You’re a Real Piece of Art: An Open Letter About Tattoos

As I step into the tattoo shop, I feel every sweat gland in my hands activate all at once. The smell of ink and antiseptic fill my nostrils (as well as the wafting scent of cigarette smoke from the guys standing outside). The nerves never go away for me even though I’ve done this before. I always feel slightly out of place — and I’m sure it shows — but the guys never point it out.

As I sit in the chair, my mind races so fast that I can’t keep up with each individual thought. I can barely remember how to speak; and, when I do, the words pass through slightly clenched teeth and a smile that is starting to make my cheeks cramp. The cool swipe of the alcohol on my skin and the purple outline of my future tattoo make me so nervous and excited that I can barely stand up to look at the placement. For me, imagining what it’s going to look like is the hardest part. It’s just skin now, but in an hour it’ll be art — I’ll be art.

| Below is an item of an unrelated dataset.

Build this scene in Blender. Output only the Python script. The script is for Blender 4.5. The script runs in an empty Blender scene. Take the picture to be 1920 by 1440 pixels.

woman-314142_640As the sound of the gun permeates the shop, I have the split second urge to say, “Stop. I changed my mind,” but I never do. When it comes to tattoos, I know when my nerves are talking, or rather screaming, and I know how to control them. The deepest part of who I am wants this tattoo, and she is my favorite part of me. In this moment, she is the most alive in me, and I will not deny myself time with her. I want to become more like her: fearless, bold, self-assured, beautiful. My artist asks if I’m ready. I nod, smile, and await the bite of the needle on my skin. the sound of the gun is almost trance inducing, and if I weren’t in pain, I would probably fall asleep. But the pain is there, and it’s real. At times I forget to breathe, but the fear of passing out was greater, keeping me from giving in to the pain of the needle. Breathe in. Breathe out. Breathe in. Breathe out.

Getting a tattoo is a big deal. You are paying an artist to inflict pain on some part of your body, and it’s going to be there forever. Taking this lightly would be unwise and often bears consequences, either from yourself or from others around you. When I was first tattooed, I hurt my mother more than I knew. She couldn’t look at me eye to eye for too long or even talk to me without seeming hurt and disappointed. I didn’t get my tattoo to hurt her, but I  ended up doing just that, and I will always be sorry for it.  Despite this, however, I still want to be my own person, and that includes me making decisions about my own body.

Now, the best thing you can do as far as tattoo prep goes, is to think long and hard about your tattoo. Draw it everywhere, color it, leave it black and white, make it a temporary tattoo, and wear it for a while. Make sure it’s something that you really want, especially if it’s your first one.  Fun fact: on the way to get my first tattoo, I was still deciding what to get!  Not the best thing to do, but it happened, and it ended up being something that I’m not totally in love with. At the time it was more of a symbol to my family and to myself that I was changing, that I wanted to be seen as a different person than they always saw me as.  I wanted it to be some dramatic gesture that they would all understand and accept, but all it did was create drama. Although I am a little bit of a drama queen, I never wanted my family to question my moral character (which is what happened).

Overall, getting tattooed has changed my life. I am more comfortable with my body. Even though I try to cover my tattoos in respect for my mother, the parts of me that are tattooed are my favorite parts of me.  Becoming a piece of art has really helped me as a person. I’m a work in progress in more ways than one, and to be who I know I can be is going to take time and the right artist.

So please, whoever is reading this, think before you get tattooed. Living in the moment is an inspiring way to live, but when something is forever, give it a second thought. Also, if tattoos aren’t for you, then great! But please don’t put down others who have or want them. It’s not classy, and you are imposing on their right to be a piece of art. You don’t like tattoos? Fine, don’t get one; literally no one is making you. Be you, be lovely, and define beauty and art for yourself.